Une heure-et-demie durant, Isabelle de Botton sur la scène du Studio des Champs-Élysées : un spectacle étonnant. Isabelle, je la connais depuis plusieurs années. Elle a commencé par me réconcilier avec les Fables de La Fontaine. L’Opéra de la Bastille n’était pas encore érigé et, sur un terrain vague, dans des bâtiments qui depuis ont été démolis, elle assistait Hélène Hilly dans son cours d’art dramatique. Déjà exercice redoutable pour des Français, les Fables de La Fontaine paraissent un obstacle insurmontable pour les étrangers : d’abord les comprendre, articuler les vers, faire passer la philosophie de l’auteur. C’est bien pour cette raison que l’excellent professeur qu’est Jean-Laurent Cochet demande à chaque nouvel élève de lui dire un petit morceau d’une fable, pour apprécier à quel niveau il se situe.

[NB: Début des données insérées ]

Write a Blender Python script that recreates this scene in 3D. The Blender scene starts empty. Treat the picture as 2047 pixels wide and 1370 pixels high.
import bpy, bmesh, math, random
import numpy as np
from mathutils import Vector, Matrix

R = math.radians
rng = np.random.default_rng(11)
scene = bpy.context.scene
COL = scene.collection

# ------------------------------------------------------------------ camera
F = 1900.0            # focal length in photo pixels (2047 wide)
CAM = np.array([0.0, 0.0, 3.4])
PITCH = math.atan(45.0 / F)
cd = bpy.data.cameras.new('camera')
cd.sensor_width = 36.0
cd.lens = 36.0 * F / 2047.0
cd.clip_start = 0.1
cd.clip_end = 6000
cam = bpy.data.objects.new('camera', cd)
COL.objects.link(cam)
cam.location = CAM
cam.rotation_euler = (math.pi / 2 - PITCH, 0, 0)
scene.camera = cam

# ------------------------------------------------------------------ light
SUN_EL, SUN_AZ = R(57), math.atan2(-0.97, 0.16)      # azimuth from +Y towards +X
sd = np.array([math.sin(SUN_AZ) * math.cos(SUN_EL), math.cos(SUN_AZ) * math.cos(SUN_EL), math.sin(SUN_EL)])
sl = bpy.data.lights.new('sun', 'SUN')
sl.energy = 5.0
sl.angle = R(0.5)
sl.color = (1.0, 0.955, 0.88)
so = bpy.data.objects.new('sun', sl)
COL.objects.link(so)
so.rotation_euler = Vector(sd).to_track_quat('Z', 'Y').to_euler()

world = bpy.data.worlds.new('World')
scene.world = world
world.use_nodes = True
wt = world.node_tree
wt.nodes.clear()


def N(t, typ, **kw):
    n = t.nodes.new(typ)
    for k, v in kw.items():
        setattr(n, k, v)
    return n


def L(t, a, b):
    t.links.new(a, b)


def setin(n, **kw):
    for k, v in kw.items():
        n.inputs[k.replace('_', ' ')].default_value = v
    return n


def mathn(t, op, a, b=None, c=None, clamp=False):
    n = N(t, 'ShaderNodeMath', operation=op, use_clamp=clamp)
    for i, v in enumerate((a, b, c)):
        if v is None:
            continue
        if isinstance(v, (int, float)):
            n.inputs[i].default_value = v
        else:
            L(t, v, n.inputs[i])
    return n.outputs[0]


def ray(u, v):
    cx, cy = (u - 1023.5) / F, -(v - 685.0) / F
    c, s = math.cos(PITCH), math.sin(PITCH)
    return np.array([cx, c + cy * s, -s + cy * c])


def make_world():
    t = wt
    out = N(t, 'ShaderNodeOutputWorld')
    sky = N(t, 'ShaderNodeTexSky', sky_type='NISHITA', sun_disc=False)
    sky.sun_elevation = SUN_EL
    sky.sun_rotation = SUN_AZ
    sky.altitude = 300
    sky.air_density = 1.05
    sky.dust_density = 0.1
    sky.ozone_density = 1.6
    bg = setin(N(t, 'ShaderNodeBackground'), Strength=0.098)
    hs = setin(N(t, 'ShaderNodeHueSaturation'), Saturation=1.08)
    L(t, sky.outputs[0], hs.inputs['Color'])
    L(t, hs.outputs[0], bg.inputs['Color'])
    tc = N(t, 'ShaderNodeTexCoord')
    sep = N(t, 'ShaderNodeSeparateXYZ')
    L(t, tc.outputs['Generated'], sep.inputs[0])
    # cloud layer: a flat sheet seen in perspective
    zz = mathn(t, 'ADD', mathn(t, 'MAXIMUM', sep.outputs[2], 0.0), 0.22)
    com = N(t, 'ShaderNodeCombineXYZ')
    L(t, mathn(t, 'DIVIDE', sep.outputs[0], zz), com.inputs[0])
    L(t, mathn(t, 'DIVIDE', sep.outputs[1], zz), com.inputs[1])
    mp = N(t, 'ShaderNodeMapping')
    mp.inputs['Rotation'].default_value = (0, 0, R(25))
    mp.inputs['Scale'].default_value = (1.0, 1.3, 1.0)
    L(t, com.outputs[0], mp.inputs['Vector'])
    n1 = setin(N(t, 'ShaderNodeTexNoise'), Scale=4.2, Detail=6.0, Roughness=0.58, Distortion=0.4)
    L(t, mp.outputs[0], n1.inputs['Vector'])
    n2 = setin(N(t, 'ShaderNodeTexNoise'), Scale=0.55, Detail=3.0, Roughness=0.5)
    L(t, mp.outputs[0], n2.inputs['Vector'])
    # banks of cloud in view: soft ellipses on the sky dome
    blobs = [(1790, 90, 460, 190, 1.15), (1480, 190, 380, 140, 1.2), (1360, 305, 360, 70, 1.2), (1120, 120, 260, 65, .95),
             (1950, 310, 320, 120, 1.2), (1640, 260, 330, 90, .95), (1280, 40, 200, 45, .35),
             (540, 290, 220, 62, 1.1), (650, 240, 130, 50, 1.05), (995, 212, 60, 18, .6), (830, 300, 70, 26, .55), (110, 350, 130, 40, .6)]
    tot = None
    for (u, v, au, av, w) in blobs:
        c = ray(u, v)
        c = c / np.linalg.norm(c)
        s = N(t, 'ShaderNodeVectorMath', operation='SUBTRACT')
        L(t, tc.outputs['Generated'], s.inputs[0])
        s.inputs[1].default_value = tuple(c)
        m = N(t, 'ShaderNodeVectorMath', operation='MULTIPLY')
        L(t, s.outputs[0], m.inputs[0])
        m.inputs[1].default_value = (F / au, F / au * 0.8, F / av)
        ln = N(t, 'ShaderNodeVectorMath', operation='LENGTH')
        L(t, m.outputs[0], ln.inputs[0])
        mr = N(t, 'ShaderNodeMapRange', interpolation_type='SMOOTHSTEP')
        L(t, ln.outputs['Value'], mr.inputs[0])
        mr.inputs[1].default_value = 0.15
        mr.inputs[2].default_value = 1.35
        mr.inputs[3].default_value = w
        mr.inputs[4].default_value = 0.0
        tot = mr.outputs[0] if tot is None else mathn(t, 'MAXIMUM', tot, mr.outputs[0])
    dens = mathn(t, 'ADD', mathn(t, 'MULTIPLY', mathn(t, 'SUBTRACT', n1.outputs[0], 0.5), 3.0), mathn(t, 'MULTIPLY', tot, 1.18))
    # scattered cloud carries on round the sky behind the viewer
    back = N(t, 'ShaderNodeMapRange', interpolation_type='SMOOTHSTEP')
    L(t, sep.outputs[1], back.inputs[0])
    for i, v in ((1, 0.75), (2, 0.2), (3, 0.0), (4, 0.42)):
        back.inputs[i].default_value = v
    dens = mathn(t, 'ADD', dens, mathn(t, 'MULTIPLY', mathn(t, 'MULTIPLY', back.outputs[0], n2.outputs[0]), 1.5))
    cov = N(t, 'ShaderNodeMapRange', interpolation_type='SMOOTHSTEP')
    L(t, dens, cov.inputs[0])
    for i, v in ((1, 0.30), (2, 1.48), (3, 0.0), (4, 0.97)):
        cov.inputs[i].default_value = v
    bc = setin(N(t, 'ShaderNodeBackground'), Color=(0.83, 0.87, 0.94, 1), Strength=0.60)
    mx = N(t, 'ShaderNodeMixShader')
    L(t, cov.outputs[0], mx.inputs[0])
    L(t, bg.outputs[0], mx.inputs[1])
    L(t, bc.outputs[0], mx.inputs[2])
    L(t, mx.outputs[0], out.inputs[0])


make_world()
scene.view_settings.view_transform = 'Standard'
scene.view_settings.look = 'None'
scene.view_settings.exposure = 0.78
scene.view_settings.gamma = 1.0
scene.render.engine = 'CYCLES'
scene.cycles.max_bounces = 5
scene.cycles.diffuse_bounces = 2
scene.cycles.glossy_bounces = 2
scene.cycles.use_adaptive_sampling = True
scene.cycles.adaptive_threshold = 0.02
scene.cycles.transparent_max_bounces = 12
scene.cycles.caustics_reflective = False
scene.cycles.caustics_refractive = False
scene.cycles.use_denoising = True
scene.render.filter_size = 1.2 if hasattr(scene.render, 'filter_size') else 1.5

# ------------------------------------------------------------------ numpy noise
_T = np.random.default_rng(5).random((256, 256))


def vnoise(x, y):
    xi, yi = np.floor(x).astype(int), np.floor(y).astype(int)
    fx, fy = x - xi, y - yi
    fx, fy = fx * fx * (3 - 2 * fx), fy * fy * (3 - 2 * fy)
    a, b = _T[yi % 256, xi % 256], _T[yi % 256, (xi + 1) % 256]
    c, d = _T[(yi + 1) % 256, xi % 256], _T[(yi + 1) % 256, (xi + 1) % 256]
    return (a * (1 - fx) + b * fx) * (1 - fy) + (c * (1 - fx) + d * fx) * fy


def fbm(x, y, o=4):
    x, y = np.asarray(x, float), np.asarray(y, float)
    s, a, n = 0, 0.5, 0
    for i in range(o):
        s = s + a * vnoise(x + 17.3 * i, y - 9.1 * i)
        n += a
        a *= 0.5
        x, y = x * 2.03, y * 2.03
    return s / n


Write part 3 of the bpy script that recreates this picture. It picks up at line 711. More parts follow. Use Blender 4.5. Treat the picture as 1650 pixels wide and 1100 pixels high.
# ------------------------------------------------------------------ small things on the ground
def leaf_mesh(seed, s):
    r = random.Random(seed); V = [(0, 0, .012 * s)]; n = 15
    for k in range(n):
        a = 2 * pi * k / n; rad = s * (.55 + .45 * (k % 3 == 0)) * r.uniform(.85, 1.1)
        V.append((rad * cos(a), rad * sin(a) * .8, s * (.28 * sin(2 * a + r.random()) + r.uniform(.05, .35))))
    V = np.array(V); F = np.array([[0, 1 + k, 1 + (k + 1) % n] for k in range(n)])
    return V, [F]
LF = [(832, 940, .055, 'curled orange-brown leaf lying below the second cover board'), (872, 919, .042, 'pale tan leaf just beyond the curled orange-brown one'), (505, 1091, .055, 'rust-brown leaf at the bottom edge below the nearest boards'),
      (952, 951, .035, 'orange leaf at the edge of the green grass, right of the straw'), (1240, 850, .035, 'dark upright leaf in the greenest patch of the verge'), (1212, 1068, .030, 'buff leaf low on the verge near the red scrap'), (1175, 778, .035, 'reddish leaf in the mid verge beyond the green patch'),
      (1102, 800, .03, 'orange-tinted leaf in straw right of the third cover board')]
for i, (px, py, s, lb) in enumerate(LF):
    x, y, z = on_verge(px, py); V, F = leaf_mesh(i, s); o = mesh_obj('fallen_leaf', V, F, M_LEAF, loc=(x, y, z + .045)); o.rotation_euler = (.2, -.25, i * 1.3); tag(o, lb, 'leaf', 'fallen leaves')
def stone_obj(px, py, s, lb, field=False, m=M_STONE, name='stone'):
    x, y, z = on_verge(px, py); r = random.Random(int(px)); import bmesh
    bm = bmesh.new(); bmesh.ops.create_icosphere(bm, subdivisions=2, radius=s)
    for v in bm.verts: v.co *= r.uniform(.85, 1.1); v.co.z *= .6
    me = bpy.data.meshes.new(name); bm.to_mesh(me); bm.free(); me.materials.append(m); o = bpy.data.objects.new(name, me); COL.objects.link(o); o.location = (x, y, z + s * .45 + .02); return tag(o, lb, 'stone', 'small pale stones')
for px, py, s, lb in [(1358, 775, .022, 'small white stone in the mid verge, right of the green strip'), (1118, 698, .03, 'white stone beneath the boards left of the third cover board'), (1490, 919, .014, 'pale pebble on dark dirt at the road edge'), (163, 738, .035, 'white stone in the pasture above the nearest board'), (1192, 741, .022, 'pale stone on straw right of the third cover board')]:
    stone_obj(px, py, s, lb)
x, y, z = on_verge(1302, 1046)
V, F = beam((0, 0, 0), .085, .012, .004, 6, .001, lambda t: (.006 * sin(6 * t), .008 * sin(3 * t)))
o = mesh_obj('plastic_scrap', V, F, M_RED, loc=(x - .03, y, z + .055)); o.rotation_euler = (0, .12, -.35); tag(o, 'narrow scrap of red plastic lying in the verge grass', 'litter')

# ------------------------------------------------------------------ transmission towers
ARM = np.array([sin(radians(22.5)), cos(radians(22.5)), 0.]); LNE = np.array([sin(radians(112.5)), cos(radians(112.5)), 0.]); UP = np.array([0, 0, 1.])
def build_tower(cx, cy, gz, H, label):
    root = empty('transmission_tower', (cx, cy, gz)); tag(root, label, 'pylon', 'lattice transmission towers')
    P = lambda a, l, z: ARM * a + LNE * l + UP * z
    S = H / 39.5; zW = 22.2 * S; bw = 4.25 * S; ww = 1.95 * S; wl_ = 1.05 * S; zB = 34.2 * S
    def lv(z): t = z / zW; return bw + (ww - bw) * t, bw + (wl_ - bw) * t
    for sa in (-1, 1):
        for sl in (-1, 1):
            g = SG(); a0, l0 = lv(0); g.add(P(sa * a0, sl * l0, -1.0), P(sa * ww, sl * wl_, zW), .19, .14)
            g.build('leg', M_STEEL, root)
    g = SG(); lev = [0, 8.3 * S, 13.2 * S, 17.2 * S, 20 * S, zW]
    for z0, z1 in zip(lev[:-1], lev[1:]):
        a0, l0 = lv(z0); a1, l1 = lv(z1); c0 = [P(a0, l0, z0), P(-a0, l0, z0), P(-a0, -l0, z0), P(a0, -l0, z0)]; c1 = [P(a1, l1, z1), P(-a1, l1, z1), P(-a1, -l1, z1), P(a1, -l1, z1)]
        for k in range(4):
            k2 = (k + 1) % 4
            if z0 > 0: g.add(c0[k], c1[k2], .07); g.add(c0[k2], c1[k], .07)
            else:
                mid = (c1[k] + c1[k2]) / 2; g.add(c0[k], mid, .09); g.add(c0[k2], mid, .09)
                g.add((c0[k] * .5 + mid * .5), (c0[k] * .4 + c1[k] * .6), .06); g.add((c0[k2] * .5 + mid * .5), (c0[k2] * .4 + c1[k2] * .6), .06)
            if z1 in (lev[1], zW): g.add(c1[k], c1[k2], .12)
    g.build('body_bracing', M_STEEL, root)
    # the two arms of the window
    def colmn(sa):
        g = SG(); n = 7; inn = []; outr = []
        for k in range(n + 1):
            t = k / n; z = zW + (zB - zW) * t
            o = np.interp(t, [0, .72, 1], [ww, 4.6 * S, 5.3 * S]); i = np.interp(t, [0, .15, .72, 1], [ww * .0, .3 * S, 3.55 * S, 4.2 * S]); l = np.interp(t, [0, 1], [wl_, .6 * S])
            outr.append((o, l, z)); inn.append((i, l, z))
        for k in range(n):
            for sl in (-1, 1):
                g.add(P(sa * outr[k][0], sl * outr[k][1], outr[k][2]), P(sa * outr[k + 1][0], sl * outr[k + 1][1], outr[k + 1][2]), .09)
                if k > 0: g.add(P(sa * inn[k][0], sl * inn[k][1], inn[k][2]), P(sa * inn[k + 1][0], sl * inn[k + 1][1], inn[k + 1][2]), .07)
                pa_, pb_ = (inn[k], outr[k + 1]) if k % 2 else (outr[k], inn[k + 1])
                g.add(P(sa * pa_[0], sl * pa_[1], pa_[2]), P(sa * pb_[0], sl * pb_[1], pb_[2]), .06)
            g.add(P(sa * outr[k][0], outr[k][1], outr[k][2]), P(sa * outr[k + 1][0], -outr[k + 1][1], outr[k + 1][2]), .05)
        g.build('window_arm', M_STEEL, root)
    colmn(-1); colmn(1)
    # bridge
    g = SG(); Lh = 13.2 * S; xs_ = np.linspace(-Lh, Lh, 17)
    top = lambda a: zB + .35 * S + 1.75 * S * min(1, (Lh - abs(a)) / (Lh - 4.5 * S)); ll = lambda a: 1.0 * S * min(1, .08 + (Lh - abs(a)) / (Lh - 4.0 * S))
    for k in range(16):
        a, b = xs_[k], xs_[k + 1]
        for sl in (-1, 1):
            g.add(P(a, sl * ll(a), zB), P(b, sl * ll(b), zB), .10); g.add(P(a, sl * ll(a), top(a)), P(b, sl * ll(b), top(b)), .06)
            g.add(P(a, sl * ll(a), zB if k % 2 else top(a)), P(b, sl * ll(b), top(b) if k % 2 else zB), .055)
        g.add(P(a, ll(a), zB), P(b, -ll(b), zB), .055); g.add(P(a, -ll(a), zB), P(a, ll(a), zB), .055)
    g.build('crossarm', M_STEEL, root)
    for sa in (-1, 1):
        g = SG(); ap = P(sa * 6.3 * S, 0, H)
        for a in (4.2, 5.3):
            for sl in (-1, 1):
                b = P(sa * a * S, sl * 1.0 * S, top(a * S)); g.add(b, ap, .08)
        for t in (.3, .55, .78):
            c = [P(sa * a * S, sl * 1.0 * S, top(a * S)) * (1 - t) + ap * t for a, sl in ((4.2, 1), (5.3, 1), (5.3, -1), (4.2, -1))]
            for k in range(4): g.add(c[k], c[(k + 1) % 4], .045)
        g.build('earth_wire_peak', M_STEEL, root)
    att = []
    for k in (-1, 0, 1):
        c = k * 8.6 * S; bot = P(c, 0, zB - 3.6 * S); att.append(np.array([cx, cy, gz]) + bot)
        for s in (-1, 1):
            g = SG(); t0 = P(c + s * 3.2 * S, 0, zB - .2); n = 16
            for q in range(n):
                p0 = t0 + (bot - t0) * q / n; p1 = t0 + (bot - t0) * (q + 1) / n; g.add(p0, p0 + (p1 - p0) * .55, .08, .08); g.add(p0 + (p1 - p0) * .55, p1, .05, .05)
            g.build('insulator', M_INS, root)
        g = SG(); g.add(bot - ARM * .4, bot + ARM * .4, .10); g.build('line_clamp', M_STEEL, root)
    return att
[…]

Je m’en souviens : Isabelle m’a ainsi emmené pas à pas dans le labyrinthe du Loup et le Chien, pour que, peu à peu, l’esprit de La Fontaine m’apprivoise. Tout y est dans ces fables : l’élégance du siècle, la sagesse humaine, les vices de l’espèce humaine, beaucoup d’humour, la profondeur de réflexion sur notre condition. Un autre spectacle, celui de Fabrice Luchini – lui aussi formé par Jean-Laurent Cochet – est bâti sur ces mêmes Fables : une révélation pour le public parisien… Car si chaque spectateur croit les avoir étudiées pendant sa scolarité, c’est souvent seulement là qu’il les découvre.


Mon ami Paul a beaucoup apprécié Isabelle de Botton dans son Moïse, Dalida et moi (mise en scène : Michèle Bernier). Et moi, j’ai trouvé dans ce récit autobiographique des thèmes chers à mon cœur : la vie d’une personne avec une généalogie aux mosaïques étonnantes, pouvant évoquer Londres, la Suisse, Milan, la Grèce, accompagnant sa famille à la synagogue, parlant l’arabe… et qui vit désormais à Paris où elle exerce son métier de comédienne. Elle livre au public sa générosité naturelle, son espièglerie et son don d’observation venus depuis une très jeune enfance. Elle séduit par la maîtrise de son métier, par sa beauté et sa plénitude. Elle séduit par sa liberté.